ENTRIES SHOWN →
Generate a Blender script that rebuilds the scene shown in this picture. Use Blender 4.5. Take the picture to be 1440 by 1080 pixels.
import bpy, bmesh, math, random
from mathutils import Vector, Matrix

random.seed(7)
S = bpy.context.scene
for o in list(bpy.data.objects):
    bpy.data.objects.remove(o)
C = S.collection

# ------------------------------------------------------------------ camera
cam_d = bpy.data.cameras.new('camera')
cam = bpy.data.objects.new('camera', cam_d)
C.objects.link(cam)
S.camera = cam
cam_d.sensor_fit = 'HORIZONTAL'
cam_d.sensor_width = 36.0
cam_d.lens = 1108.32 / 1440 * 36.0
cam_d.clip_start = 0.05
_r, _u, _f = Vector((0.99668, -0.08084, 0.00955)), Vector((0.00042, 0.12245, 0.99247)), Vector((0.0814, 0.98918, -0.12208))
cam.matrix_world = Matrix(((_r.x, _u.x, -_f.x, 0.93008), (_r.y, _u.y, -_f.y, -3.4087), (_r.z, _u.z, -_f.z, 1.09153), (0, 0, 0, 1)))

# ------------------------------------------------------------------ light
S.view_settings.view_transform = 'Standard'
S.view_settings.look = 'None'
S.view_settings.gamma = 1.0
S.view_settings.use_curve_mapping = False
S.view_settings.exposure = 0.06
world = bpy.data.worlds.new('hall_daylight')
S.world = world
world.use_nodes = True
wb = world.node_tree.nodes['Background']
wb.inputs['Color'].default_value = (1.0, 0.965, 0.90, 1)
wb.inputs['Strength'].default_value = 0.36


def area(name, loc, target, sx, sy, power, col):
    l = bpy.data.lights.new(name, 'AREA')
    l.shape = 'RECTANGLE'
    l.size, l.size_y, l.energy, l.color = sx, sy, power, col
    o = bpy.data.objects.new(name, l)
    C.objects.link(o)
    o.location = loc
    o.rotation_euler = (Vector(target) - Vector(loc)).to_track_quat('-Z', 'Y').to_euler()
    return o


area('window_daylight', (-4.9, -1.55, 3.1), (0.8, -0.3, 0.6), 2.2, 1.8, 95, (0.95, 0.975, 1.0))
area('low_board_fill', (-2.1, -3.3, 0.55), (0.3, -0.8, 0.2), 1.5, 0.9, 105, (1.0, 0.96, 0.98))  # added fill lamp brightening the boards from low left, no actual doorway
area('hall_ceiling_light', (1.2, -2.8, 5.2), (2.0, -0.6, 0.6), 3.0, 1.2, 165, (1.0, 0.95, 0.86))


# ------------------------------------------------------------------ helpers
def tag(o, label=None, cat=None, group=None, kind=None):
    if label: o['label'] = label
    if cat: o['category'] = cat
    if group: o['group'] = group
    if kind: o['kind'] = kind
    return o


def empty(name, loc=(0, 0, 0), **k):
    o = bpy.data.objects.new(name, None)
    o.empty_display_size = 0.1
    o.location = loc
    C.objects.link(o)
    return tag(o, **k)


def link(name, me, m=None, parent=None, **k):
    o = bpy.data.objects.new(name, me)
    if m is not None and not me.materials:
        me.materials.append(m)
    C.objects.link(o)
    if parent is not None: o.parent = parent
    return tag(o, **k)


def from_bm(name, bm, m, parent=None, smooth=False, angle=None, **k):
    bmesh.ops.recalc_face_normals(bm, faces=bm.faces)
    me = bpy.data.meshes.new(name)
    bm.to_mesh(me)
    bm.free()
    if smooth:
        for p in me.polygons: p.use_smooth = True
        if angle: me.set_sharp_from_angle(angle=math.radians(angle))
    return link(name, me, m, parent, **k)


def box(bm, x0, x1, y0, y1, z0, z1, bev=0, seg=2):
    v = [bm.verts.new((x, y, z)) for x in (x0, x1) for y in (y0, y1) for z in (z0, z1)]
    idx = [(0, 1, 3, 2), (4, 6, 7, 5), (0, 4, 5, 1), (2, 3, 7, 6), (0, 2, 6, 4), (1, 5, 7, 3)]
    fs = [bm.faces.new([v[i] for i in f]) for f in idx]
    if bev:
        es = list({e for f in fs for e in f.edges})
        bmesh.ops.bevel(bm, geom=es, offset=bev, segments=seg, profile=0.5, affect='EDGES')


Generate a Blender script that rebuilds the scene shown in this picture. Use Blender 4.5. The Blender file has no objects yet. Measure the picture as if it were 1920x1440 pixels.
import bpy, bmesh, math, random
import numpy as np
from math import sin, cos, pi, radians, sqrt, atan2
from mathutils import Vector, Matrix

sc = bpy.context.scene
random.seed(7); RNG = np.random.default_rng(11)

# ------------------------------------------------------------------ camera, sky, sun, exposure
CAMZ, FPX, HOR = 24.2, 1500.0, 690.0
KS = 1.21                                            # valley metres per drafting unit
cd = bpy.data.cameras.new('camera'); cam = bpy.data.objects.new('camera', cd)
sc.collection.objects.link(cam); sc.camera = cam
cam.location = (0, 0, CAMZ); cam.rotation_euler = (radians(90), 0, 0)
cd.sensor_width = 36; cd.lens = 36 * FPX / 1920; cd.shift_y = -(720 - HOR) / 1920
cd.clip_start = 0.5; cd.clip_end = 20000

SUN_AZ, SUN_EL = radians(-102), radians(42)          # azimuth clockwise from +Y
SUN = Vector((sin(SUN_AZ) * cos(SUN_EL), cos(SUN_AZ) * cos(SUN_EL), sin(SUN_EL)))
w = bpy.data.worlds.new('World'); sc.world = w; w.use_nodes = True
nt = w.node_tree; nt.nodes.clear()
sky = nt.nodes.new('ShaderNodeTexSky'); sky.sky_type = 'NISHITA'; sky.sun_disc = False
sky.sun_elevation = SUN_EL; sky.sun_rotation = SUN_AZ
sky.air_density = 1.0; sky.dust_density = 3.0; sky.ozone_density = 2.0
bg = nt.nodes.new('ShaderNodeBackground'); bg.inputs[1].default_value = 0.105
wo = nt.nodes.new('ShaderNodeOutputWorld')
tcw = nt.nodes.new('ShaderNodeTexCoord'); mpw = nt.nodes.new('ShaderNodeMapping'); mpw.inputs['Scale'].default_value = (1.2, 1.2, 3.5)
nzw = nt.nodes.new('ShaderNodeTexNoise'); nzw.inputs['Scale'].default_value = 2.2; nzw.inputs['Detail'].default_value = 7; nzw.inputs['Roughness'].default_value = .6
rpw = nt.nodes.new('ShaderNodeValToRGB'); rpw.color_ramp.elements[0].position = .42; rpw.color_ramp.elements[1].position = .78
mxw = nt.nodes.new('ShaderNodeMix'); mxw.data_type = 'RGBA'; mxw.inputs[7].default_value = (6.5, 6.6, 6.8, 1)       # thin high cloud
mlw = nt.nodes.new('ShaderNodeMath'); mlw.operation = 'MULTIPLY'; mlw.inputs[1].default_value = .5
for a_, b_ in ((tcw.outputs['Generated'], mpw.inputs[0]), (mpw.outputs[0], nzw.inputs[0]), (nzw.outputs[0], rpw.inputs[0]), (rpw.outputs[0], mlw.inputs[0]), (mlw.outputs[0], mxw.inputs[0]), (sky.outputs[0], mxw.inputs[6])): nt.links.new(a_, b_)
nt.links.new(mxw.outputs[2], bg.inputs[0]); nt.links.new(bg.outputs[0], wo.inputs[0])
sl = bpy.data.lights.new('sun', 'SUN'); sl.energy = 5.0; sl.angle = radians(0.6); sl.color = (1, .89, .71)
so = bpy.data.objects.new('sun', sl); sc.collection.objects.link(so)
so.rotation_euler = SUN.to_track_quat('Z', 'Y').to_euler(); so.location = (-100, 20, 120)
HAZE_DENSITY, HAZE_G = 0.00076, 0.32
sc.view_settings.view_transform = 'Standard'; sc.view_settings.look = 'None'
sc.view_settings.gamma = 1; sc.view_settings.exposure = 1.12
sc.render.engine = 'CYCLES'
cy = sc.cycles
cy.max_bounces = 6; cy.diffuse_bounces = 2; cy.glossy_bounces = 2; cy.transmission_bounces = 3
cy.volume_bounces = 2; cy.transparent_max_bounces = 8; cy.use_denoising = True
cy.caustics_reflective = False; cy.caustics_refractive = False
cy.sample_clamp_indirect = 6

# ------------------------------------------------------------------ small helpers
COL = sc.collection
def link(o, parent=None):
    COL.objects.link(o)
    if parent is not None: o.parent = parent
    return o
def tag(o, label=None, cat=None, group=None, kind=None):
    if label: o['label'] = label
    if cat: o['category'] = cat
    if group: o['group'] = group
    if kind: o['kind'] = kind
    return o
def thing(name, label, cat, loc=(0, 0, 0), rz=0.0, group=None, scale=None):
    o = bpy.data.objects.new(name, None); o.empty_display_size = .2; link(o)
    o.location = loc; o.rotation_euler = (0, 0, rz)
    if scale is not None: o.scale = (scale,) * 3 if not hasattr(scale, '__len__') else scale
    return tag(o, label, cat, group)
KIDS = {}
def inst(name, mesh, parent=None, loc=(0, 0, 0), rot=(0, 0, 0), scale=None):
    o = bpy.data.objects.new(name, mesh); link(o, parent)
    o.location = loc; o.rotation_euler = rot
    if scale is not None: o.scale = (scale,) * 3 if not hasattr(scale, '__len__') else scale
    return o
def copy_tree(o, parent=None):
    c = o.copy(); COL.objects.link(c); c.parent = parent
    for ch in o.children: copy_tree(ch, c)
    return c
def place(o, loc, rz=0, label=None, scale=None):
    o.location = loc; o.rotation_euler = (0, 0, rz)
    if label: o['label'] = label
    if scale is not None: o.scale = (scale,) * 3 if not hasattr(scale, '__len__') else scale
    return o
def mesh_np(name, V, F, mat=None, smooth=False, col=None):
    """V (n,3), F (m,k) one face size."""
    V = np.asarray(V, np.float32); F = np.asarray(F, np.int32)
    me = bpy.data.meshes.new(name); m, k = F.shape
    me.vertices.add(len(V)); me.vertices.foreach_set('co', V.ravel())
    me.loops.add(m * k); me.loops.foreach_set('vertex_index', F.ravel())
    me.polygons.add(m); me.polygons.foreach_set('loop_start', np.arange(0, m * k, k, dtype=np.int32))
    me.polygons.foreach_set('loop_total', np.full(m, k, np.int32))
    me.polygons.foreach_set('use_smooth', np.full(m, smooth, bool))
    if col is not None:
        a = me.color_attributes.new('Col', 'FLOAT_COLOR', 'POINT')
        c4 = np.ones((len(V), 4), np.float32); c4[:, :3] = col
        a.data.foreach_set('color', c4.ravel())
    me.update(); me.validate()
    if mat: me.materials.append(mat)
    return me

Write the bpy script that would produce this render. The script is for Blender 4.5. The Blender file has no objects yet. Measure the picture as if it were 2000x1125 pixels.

WHAT TO DO → Looking at the records above, count the lines where the word "render" appears. State only the number.

RESPONSE TO THIS EXERCISE → 2